What demented freak decided to go and make a movie about a littlegirl named Harriet (Michelle Trachtenberg) who nobody likes, nor should like?

Eleven-year-old Harriet, despite her tender age, has already matured into a first-class bitch. Harriet runs around taking notes about her friends and enemies in a private notebook. Eventually the notebook is taken and read aloud and everybody, including her friends, turns against her.

"Harriet the Spy" is a classic example of Hollywood giving inexperienced, talentless sacks of dung a few million dollars to go make a movie, despite the fact that they obviously know absolutely nothing about what constitutes tolerable filmmaking. First on the dung list is Douglas Petrie, who's responsible for the screenplay, his first produced. Dougy probably wouldn't know a story if it ripped off his head and shoved a plot down his neck. News flash: "Kids steal notebook and make fun of Harriet" doesn't quite fill an hour-and-45-minute movie.

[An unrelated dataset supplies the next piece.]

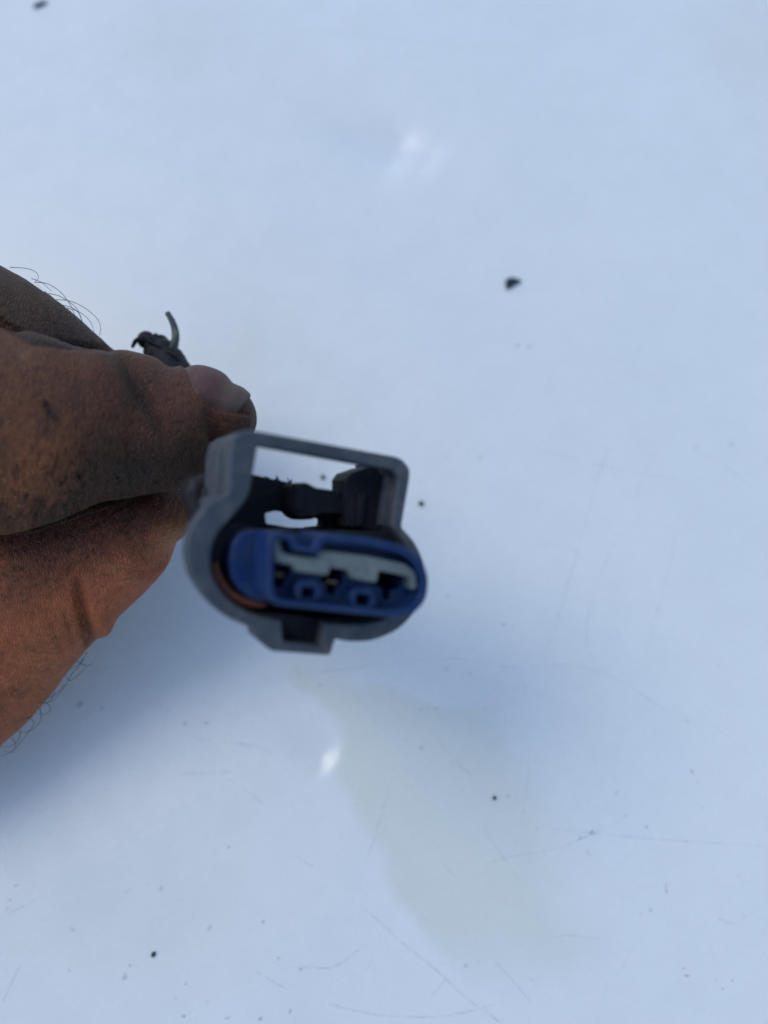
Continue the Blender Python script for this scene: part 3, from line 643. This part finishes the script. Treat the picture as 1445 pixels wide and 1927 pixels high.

Next on the list is director Bronwen Hughes, also making her feature film debut. Her experience consists mainly of directing film shorts for "Kids in the Hall" and foreign car commercials. The inspiration culled from such two-bit, crappy jobs seems to have translated directly to the visual style of "Harriet the Spy," which has all the appeal of having ammonia poured in your eyes. Ms. Hughes takes Jump Cutting 101 and suddenly she's got her finger on the pulse of ten-year-olds everywhere. Will she be held responsible when all those pulses stop beating?